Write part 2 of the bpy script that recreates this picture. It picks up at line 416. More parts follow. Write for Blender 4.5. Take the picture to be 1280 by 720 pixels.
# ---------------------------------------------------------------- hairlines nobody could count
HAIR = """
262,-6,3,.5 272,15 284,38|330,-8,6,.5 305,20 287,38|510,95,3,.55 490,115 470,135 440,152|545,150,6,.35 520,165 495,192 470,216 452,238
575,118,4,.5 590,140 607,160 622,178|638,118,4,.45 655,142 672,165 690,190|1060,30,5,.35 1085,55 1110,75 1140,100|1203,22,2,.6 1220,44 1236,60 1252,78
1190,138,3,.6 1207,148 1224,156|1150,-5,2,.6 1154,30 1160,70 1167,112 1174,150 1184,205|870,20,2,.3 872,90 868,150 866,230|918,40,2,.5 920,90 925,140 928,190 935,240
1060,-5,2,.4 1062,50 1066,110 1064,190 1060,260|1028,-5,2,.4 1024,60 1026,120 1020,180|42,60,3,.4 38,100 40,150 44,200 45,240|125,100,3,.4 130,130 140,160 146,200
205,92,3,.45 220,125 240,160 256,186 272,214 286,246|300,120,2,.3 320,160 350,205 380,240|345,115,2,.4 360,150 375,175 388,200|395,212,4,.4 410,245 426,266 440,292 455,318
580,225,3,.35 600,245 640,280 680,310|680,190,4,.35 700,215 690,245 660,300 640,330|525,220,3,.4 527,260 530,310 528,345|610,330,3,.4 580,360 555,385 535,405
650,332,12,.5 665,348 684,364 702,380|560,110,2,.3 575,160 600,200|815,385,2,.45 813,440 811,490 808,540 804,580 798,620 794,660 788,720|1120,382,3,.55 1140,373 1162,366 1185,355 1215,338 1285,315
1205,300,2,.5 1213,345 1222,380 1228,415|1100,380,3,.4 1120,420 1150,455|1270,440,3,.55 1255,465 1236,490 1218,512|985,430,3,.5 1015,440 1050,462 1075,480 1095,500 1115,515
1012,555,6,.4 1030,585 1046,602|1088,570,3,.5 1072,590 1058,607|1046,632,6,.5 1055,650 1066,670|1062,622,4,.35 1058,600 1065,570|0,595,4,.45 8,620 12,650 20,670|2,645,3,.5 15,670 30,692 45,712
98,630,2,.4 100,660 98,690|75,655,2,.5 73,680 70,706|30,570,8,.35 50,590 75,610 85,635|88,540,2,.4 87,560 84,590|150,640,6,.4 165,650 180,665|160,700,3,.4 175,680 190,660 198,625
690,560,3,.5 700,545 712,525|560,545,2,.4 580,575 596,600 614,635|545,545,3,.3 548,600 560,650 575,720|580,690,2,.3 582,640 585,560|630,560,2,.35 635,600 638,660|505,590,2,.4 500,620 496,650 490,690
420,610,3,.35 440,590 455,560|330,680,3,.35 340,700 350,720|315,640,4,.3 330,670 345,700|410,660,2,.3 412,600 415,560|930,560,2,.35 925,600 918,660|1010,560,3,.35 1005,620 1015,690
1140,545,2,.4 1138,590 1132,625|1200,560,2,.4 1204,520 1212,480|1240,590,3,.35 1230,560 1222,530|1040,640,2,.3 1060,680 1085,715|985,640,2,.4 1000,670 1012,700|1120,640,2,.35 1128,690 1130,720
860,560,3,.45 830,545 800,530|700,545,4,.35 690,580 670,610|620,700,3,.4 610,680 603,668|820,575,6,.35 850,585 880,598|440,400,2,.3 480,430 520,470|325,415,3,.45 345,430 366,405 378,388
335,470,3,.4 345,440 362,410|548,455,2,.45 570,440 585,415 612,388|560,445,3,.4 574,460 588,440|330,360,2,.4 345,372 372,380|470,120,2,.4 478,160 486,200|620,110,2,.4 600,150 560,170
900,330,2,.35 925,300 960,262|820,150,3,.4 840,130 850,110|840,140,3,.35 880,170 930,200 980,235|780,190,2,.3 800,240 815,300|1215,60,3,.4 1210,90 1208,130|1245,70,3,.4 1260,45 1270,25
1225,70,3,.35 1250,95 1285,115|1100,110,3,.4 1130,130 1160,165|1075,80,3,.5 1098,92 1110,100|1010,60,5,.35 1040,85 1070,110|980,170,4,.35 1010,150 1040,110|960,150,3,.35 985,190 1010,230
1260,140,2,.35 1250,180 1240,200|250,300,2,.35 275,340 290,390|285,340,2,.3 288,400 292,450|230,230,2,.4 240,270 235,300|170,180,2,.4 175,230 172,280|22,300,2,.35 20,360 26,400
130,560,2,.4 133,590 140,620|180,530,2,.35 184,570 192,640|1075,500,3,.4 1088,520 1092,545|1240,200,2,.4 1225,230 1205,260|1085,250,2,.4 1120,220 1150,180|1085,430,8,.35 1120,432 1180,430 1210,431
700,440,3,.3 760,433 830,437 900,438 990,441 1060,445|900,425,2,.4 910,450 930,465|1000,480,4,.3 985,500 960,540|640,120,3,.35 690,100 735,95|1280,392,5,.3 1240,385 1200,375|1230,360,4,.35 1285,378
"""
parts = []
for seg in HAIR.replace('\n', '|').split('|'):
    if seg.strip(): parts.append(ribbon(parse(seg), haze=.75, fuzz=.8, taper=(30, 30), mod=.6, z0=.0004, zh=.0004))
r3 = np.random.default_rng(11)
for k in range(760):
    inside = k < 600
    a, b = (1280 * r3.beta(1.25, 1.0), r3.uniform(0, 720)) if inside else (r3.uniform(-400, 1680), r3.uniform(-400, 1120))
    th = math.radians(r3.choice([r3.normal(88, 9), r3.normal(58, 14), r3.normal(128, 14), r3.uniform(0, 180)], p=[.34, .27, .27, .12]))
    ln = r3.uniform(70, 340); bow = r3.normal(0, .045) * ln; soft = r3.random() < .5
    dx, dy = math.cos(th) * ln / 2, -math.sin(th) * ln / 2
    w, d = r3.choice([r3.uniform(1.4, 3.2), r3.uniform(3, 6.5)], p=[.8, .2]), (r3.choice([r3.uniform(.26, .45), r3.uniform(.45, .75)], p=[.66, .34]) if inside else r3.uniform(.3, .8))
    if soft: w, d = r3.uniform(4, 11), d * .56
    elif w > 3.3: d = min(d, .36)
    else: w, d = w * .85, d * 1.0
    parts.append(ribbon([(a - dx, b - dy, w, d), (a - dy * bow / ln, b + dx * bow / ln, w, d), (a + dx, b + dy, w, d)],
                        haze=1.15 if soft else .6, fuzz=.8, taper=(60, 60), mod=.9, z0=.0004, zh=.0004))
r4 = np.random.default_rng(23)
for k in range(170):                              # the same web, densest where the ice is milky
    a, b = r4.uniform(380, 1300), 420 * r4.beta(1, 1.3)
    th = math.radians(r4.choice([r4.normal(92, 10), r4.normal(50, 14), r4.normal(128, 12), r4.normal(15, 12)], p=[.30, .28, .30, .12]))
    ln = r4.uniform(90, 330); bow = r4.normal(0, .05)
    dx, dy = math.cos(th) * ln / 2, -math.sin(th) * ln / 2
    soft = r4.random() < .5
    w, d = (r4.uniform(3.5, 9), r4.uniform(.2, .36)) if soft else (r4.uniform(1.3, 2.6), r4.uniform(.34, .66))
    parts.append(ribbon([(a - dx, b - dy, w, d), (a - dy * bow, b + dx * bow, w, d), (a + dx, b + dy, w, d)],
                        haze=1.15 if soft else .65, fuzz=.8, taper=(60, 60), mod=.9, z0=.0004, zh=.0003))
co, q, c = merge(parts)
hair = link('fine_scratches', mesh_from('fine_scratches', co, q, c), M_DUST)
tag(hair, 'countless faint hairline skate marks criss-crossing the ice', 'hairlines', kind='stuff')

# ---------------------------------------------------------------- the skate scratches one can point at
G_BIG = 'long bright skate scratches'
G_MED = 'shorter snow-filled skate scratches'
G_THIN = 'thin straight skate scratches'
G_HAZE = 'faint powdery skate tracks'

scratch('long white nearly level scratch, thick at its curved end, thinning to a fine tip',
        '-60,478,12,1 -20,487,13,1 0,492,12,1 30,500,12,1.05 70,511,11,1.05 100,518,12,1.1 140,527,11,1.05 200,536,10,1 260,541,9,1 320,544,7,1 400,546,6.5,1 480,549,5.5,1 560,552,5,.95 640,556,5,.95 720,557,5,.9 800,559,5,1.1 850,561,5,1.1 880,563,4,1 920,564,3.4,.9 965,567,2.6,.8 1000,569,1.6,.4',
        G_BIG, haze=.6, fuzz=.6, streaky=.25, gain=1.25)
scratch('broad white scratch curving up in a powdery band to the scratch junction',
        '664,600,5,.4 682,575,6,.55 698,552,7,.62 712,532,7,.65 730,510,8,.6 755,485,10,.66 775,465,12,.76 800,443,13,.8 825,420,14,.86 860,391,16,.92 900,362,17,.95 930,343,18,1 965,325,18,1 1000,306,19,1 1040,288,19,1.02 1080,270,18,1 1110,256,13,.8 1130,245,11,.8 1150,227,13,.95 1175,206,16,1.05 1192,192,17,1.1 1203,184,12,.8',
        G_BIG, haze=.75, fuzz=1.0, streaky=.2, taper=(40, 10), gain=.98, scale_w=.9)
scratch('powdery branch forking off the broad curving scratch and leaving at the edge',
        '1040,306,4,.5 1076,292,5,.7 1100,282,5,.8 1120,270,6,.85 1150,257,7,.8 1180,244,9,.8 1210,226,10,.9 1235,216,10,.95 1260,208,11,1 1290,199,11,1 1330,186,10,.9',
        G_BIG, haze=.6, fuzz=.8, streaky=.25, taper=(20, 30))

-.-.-

Tally the lines above containing "parts". Answer with the count only.

6